Жуков. Маршал на белом коне - страница 73

стр.

Японцы зарились на жирный кусок: руды, железо, уголь, скот, пастбища, лес, железная дорога, территория, равная Германии, Англии и Франции вместе взятых.

Однако наступать большими силами японцы не решались. Конфликт сразу бы перерос в большую войну. Большая война уже вот-вот должна была вспыхнуть на Западе. Стоило немного подождать. Но до этого основательно укрепиться на своих передовых плацдармах, чтобы быть готовыми к нападению.

Поле битвы выбирали японцы. И выбрали его весьма удачно, выгодно расположив свои войска.

Что же представлял собой этот ландшафт, ставший после летне-осенних боёв 1939 года историческим?

Холмистая открытая местность пустыни Номонган. Пески с редкой растительностью. Балки, долины, сопки. И всю эту местность разрезала река Халхин-Гол. Ширина её 100–130 метров, глубина — до трёх метров. Берега крутые, местами заболоченные, а потому труднопроходимые для боевой техники. С востока тянется гряда сопок.

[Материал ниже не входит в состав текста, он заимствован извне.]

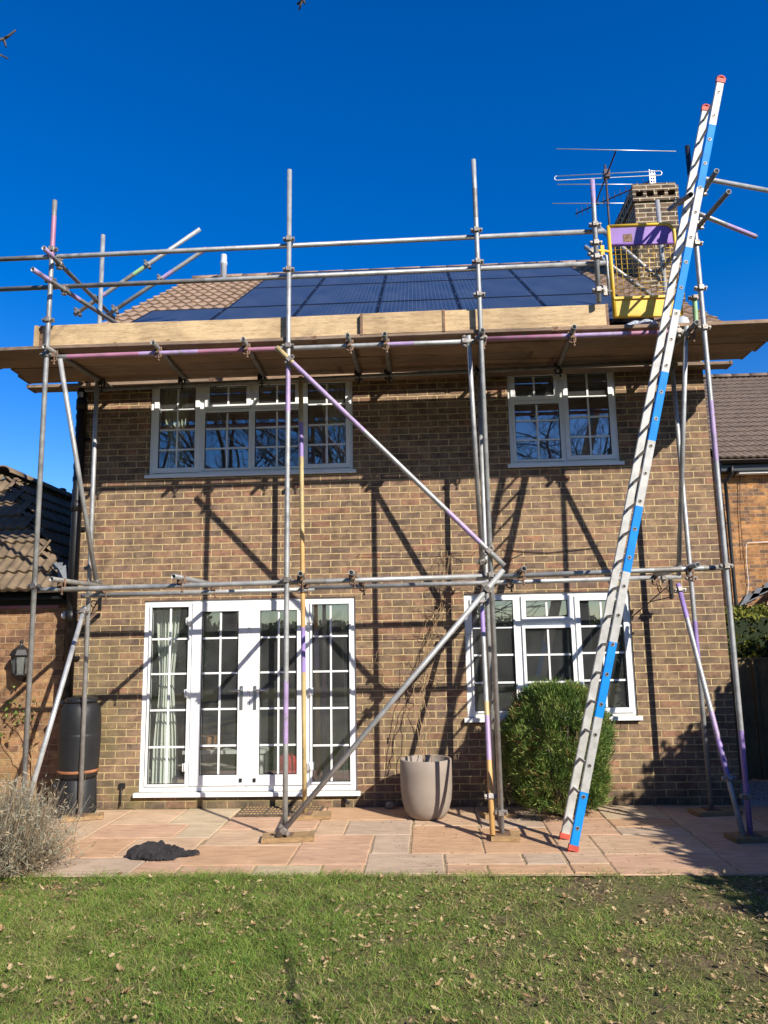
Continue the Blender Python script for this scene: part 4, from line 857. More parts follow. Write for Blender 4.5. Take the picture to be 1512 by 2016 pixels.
def sole(x, y, l, w, ang, label):
    e = thing('sole_board', (x, y, 0), label, 'sole board', 'sole boards under the standards'); mb = MB(); c, s = math.cos(ang), math.sin(ang); z = .003
    for z0_, z1_, q in ((.003, .037, 1), (.037, .0405, .985)):
        mb.obox((x, y, (z0_+z1_)/2), (c*l/2*q, s*l/2*q, 0), (-s*w/2*q, c*w/2*q, 0), (0, 0, (z1_-z0_)/2))
    mb.build('plank', 'sole', e); return e
for st, l, w, an, lb in ((sA, .40, .22, .3, 'wooden sole board hidden in the dry lavender under the left standard'), (sB, .46, .225, .12, 'wooden sole board under the pole and brace right of the black cloth'), (sC, .225, .25, 1.50, 'square-cut wooden sole board under the two poles right of the plant pot'), (sD, .42, .225, .1, 'wooden sole board in deep shade at the right edge of the patio'),
                         (rA, .40, .16, .35, 'wooden sole board under the pole beside the water butt'), (rB, .36, .225, .05, 'splintered wooden sole board right of the doormat'), (rC, .32, .20, .2, 'small wooden sole board under the rear pole beside the conifer bush'), (rD, .45, .225, .15, 'wooden sole board in shade near the right corner of the wall')): sole(st[1].x+(.03 if st is not rB else .08), st[1].y, l, w, an, lb)
# ------------------------------------------------------------------ yellow and purple ladder gate
YG = -1.20
gate = thing('safety_gate', tuple(at(1260, 625, YG)), 'yellow and purple steel mesh gate at the top of the ladder', 'gate')
x0, x1, z0, z1 = 1.975, 2.625, 4.852, 5.825; r = .10; zm = 5.62
mb = MB(); mb.path([(x0, YG, z0), (x0, YG, z1-.0), (x0+.005, YG, z1)], .020, 8, 0)
arc = [(x1-r+math.sin(t)*r, YG, z1-r+math.cos(t)*r) for t in [PI/2*i/6 for i in range(7)]]
mb.path([(x0, YG, z1)]+arc+[(x1, YG, z0)], .020, 8, 0); mb.path([(x0, YG, zm), (x1, YG, zm)], .014, 8, 1); mb.path([(x0, YG, 5.045), (x1, YG, 5.045)], .016, 8, 0); mb.path([(x0, YG, z0+.0), (x1, YG, z0+.0)], .016, 8, 0)
mb.build('frame', ['gate_yellow', 'gate_purple'], gate)
mb = MB(); mb.box(x0+.018, x1-.018, YG-.006, YG-.002, zm+.012, z1-.018); mb.build('top_panel', 'gate_purple', gate)
mb = MB(); p = at(1236, 468, YG-.008); mb.box(p.x-.045, p.x+.045, YG-.009, YG-.0065, p.z-.045, p.z+.04); mb.build('worn_patch', 'rust', gate)
mb = MB(); mb.box(x0+.018, x1-.018, YG-.012, YG-.006, z0+.012, 5.04); mb.box(x0+.0, x1, YG-.028, YG-.008, 5.03, 5.055); mb.build('kick_plate', 'gate_yellow', gate)
mb = MB()
for i in range(1, 12): x = x0+(x1-x0)*i/12; mb.path([(x, YG+.003, 5.05), (x, YG+.003, zm)], .0028, 4, 0)
for i in range(1, 11): z = 5.05+(zm-5.05)*i/11; mb.path([(x0, YG-.002, z), (x1, YG-.002, z)], .0028, 4, 0)
mb.build('wire_mesh', 'gate_yellow', gate)
for z in (5.10, 5.53):
    mb = MB(); mb.path([(1.82, -1.28, z), (1.88, -1.26, z), (1.88, -1.24, z+.02), (x0, YG, z+.02)], .013, 6); mb.obox((1.885, -1.25, z+.01), (.018, 0, 0), (0, .018, 0), (0, 0, .05)); mb.build('hinge', 'gate_yellow' if z > 5.3 else 'clamp', gate)
mb = MB(); mb.path([(1.93, -1.22, 5.08), (1.93, -1.22, 5.50), (1.87, -1.25, 5.50), (1.87, -1.25, 5.56)], .014, 8); mb.build('hinge_rod', 'galv_bright', gate)
# loose sheet and rubble on the boards behind the gate
mb = MB(); c = at(1290, 578, -.9)
for k in range(7):
    cx = c.x-.30+k*.09; mb.lathe((cx, -.9+.05*math.sin(k*2), DZ+.04), [(.10, 0), (.11, .06+.02*(k % 3)), (.07, .14+.05*math.sin(k*1.3)), (.02, .17+.05*math.sin(k*1.3))], 9, sx=1.0+.4*math.sin(k), sy=.7)
tag(mb.build('crumpled_sheet', 'rag'), 'pale crumpled sheet lying on the boards behind the yellow gate', 'sheet')
# ------------------------------------------------------------------ ladder
lad = thing('ladder', (1.17, -1.6, 0), 'tall aluminium ladder with blue painted bands leaning up to the yellow gate', 'ladder')
lt = Vector((2.972, 0, 6.955)); lb = Vector((1.172, 0, 0.02)); ld = (lt-lb).normalized(); ln = Vector((ld.z, 0, -ld.x)); LL = (lt-lb).length
TF, TN = at(1391, 214, -1.40), at(1417, 158, -1.795)
def stile(yc, top_z, bands, label=None):
    t1 = (top_z-lb.z)/ld.z; w, d = .036, .015
    mb = MB(); cur = 0; ts = [0.]+[x for b_ in bands for x in b_]+[t1]; ts = sorted(set(ts)); rings = []; mis = []
    for i, t in enumerate(ts):
        c = Vector((0, yc, 0))+lb+ld*t; k = .006
        rings.append([c+ln*(-w+k)+Vector((0, -d, 0)), c+ln*(w-k)+Vector((0, -d, 0)), c+ln*w+Vector((0, -d+k, 0)), c+ln*w+Vector((0, d-k, 0)), c+ln*(w-k)+Vector((0, d, 0)), c+ln*(-w+k)+Vector((0, d, 0)), c+ln*(-w)+Vector((0, d-k, 0)), c+ln*(-w)+Vector((0, -d+k, 0))])
        if i < len(ts)-1: mid = (t+ts[i+1])/2; mis.append(1 if any(b_[0] < mid < b_[1] for b_ in bands) else 0)
    mb.rings(rings, 0, False, True, True, mis); o = mb.build('stile', ['alu', 'blue'], lad)
    if label: o['label'] = label
    for t, s in ((0, 1), (t1, -1)):
        mb = MB(); c = Vector((0, yc, 0))+lb+ld*t
        mb.obox(c+ld*s*.012, ln*(w+.005), Vector((0, d+.005, 0)), ld*.022)
        mb.path([c+ln*(w+.005)-ld*s*.01, c+ln*w*.6-ld*s*.035, c-ld*s*.043, c-ln*w*.6-ld*s*.035, c-ln*(w+.005)-ld*s*.01], .012, 6); mb.build('end_cap', 'redcap', o)
    return o
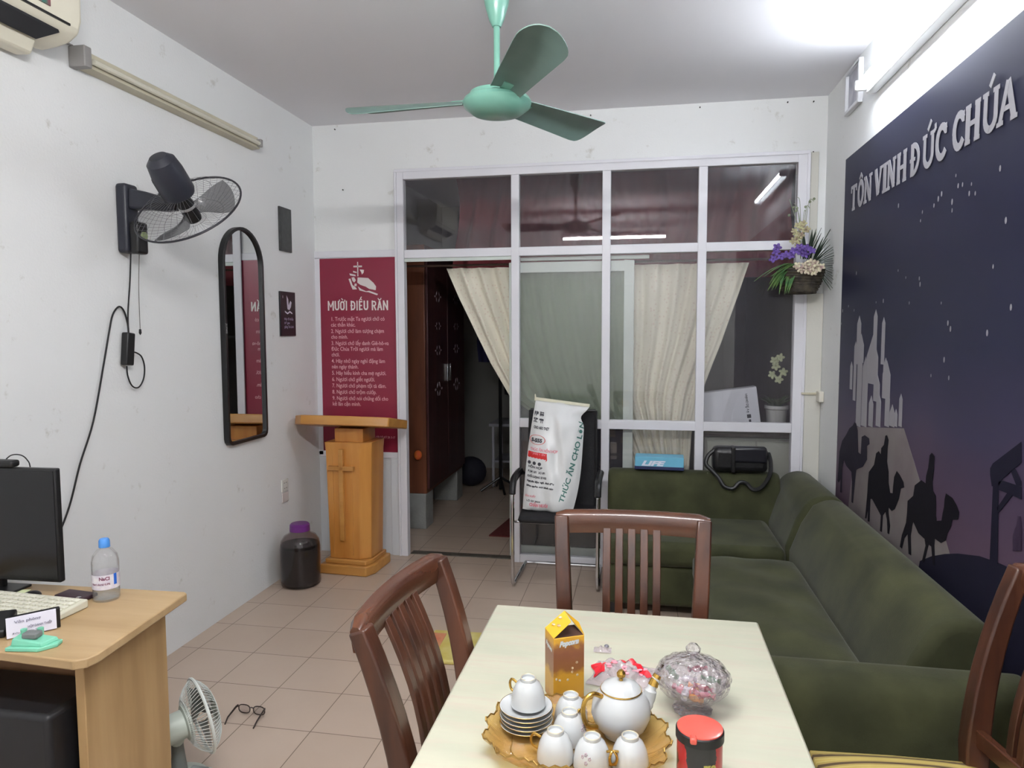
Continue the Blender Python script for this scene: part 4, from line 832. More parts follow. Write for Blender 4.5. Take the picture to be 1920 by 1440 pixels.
# candy bowl
t = thing('candy_dish', 'lidded cut-glass candy bowl on the table', 'candy dish', (2.372, 1.522, TZ))
M_CRY = glass('cut_crystal', (252, 250, 252), 1.5, dust=.16, dustcol=(196, 190, 196), boost=2.6, facets=.85, fscale=75, rough=.05)
obj('bowl', G().lathe([(0, .0), (.040, .0), (.042, .005), (.024, .012), (.030, .022), (.056, .036), (.074, .056), (.079, .070), (.0765, .070), (.071, .056), (.053, .040), (.026, .028), (0, .026)], 56, ripple=.035, rn=14), M_CRY, t)
obj('lid', G().lathe([(.079, .070), (.080, .074), (.076, .088), (.062, .103), (.038, .113), (.012, .118), (0, .118), (0, .115), (.036, .110), (.059, .100), (.072, .086), (.076, .074)], 56, ripple=.03, rn=14), M_CRY, t)
obj('lid_knob', G().lathe([(0, .116), (.007, .118), (.006, .123), (.015, .131), (.0165, .138), (.009, .147), (0, .150)], 14), M_CRY, t)
cc = [('red', (214, 40, 40)), ('orange', (238, 150, 40)), ('pink', (226, 130, 150)), ('white', (226, 226, 230)), ('green', (90, 140, 90)), ('crimson', (170, 30, 60))]
rs = random.Random(5); cand = None; ii = 0
for cn, c in cc:
    for k in range(2):
        a = ii*2.4; r = .010+.004*ii; z = TZ+.036+.008*(ii//3)+(.012 if r > .04 else 0); r = min(r, .046)
        cm = mat(cn+'_wrapper', c, .25, var=.15, vscale=80, coat=.5)
        lab = {0: 'lower', 1: 'upper'}[k]
        q = thing('wrapped_candy', f'{cn} wrapped candy inside the cut-glass bowl', 'candy', (2.372+r*math.cos(a), 1.522+r*math.sin(a), z), rs.uniform(0, 3), 'candies in the glass bowl')
        obj('candy', G().ball((0, 0, 0), .0095, 1.4, .9, .75, 12, 8), cm, q); 
        obj('wrapper_twist', G().lathe([(0, .010), (.002, .012), (.007, .021), (.0, .020)], 8, M=aim((1, 0, 0))).lathe([(0, .010), (.002, .012), (.007, .021), (0, .020)], 8, M=aim((-1, 0, 0))), cm, q)
        ii += 1
# crumpled sweet bag
t = thing('candy_bag', 'crumpled red and clear plastic sweet bag behind the teapot', 'bag', (2.222, 1.640, TZ), math.radians(-8))
rs = random.Random(21); ph = [rs.uniform(0, 6) for _ in range(6)]
def bagf(u, v, off=0):
    x = (u-.5)*.150; y = (v-.5)*.13; e = (1-abs(2*u-1)**3)*(1-abs(2*v-1)**3)
    return (x*(1+.05*math.sin(9*v+ph[0])), y*(1+.06*math.sin(8*u+ph[1])), .003+e*(.019+.005*math.sin(17*u+ph[2])+.006*math.sin(19*v+ph[3]+6*u)+.004*math.sin(31*u-22*v)))
obj('film', G().grid(bagf, 36, 32, .0006, (0, 0, 1)), glass('crinkled_clear_film', (250, 248, 250), 1.5, dust=.30, dustcol=(226, 214, 218), boost=1.6, facets=.4, fscale=60), t)
def strip(uv0, uv1, w, mm, nm):
    (u0, v0), (u1, v1) = uv0, uv1; g = G()
    g.grid(lambda a, b: Vector(bagf(u0+(u1-u0)*a+(b-.5)*w*(v1-v0)*-1.2, v0+(v1-v0)*a+(b-.5)*w*(u1-u0)))+Vector((0, 0, .002)), 16, 4, .0006, (0, 0, 1)); obj(nm, g, mm, t)
M_RED = mat('bright_red_print', (214, 32, 48), .3, coat=.4)
strip((.42, .84), (.93, .50), .15, M_RED, 'red_band'); strip((.03, .80), (.16, .20), .22, M_RED, 'red_band'); strip((.10, .66), (.30, .70), .35, M_RED, 'red_mark')
g = G()
for k in range(14):
    u, v = rs.uniform(.25, .8), rs.uniform(.3, .8); g.ball(Vector(bagf(u, v))+Vector((0, 0, .001)), .006, 1.2, 1, .3, 8, 5)
obj('printed_dots', g, mat('pink_print', (224, 150, 164), .5), t)
t = thing('plastic_scrap', 'small scrap of clear plastic with a dark knot beside the carton', 'plastic scrap', (2.165, 1.775, TZ))
obj('film', G().grid(lambda u, v: ((u-.5)*.045, (v-.5)*.03, .002+.008*math.sin(PI*u)*math.sin(PI*v)*(1+.5*math.sin(20*u))), 12, 10, .0005, (0, 0, 1)), glass('crinkled_clear_film'), t)
obj('knot', G().ball((.010, .006, .010), .0055, 1.2, 1, .8, 10, 8), mat('grey_foil', (120, 118, 128), .3, metal=.5), t)

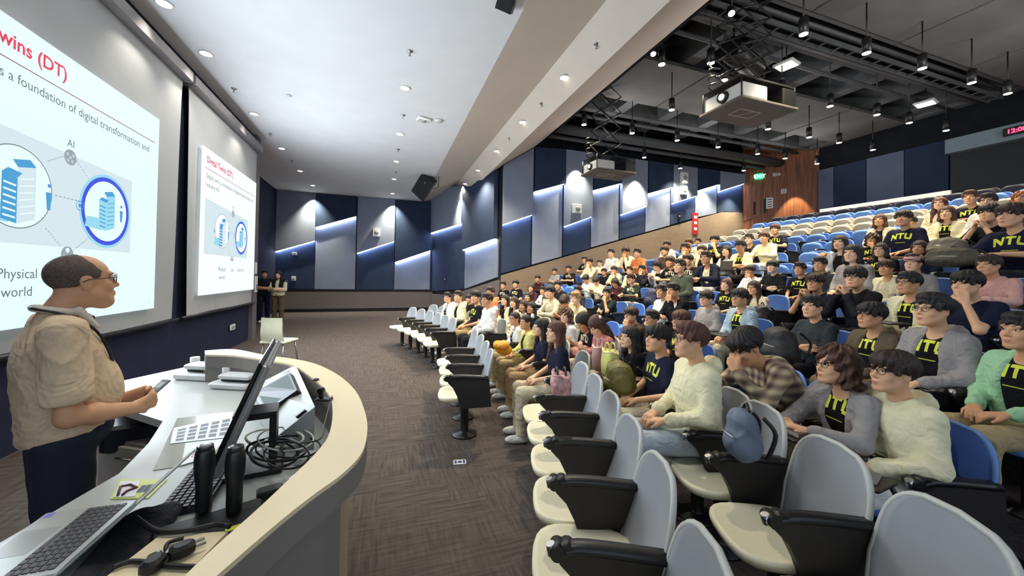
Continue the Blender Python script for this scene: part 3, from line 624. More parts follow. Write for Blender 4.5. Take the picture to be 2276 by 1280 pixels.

Они возвышаются над местностью, главенствуют над окрестными холмами. В реку Халхин-Гол среди балок и песчаных котлованов впадает речка Хайластын-Гол. Именно она, эта небольшая речушка, разделит на две части район предстоящих боевых действий. Для советских войск и союзнических монгольских эта речка была помехой: она рассекала фланги, препятствовала взаимодействию частей правого и левого крыла.

Выбирая место для атаки, японцы рассчитывали на то, что в случае неудачи можно будет легко отступить, «не теряя лица», то есть вывести свои войска из-под удара.

Как отмечают историки, «с формальной точки зрения подобный инцидент выглядел бы как столкновение Монгольской Народной Республики и Маньчжоу-Го (марионеточного государственного образования, созданного японцами после оккупации Маньчжурии). Фактически же за их спинами стояли Советский Союз и Япония. В январе 1936 года правительство Монголии обратилось к СССР с просьбой о военной помощи, а 12 марта 1936 года в Улан-Баторе был подписан протокол, в соответствии с которым в Монголии были размещены советские войска — 57-й особый стрелковый корпус».

Кстати, этот корпус формировал из войск группы усиления Монгольской народной армии и частей, дислоцированных в Забайкалье, комдив Иван Степанович Конев. Он был отозван из Белорусского военного округа в августе 1937 года и направлен в Читу. Конев за период с конца августа по начало сентября привёл корпус в Улан-Батор. Это был беспримерный марш-бросок крупного войскового соединения из Кяхты вглубь Монголии. 30 тысяч войск, 280 бронемашин, 265 танков, 107 самолётов различных типов. Части Квантунской армии в то время ничем подобным не располагали. Когда мотомехчасти 57-го особого корпуса закончили сосредоточение в районе города Саин-Шанда, в 400 километрах к югу от Улан-Батора, разведка доложила, что подразделения Квантунской армии не двинулись с места. Все важнейшие коммуникации и перевалы были уже в руках коневцев. Конев за этот марш-манёвр получил звание комкора и орден Красного Знамени.

И вот наступало время Жукова. Что чувствовал наш герой накануне сражения, когда готовил войска к первому своему делу? Понимал ли он, осматривая в бинокль песчаные холмы и вереницу японских окопов на склоне Баин-Цагана, что перед ним лежит его Тулон?

Из рассказа Жукова Симонову: «Первоначальное приказание было такое: „Разобраться в обстановке, доложить о принятых мерах, доложить свои предложения“.

Я приехал, в обстановке разобрался, доложил о принятых мерах и о моих предложениях. Получил в один день одну за другой две шифровки: первая — что с выводами и предложениями согласны. И вторая: что назначаюсь вместо Фекленко командующим стоящего в Монголии особого корпуса».

Прибыв в расположение 57-го корпуса, Жуков застал штаб и войска в полурасхлябанном состоянии.

Из «Воспоминаний и размышлений»: «К утру 5 июня[53] мы прибыли в Тамцак-Булак, в штаб 57-го особого корпуса, где и встретились с командиром корпуса Н. В. Фекленко, полковым комиссаром М. С. Никишевым[54] — комиссаром корпуса, комбригом А. М. Кущевым — начальником штаба и другими.

Докладывая обстановку, А. М. Кущев сразу же оговорился, что она ещё недостаточно изучена.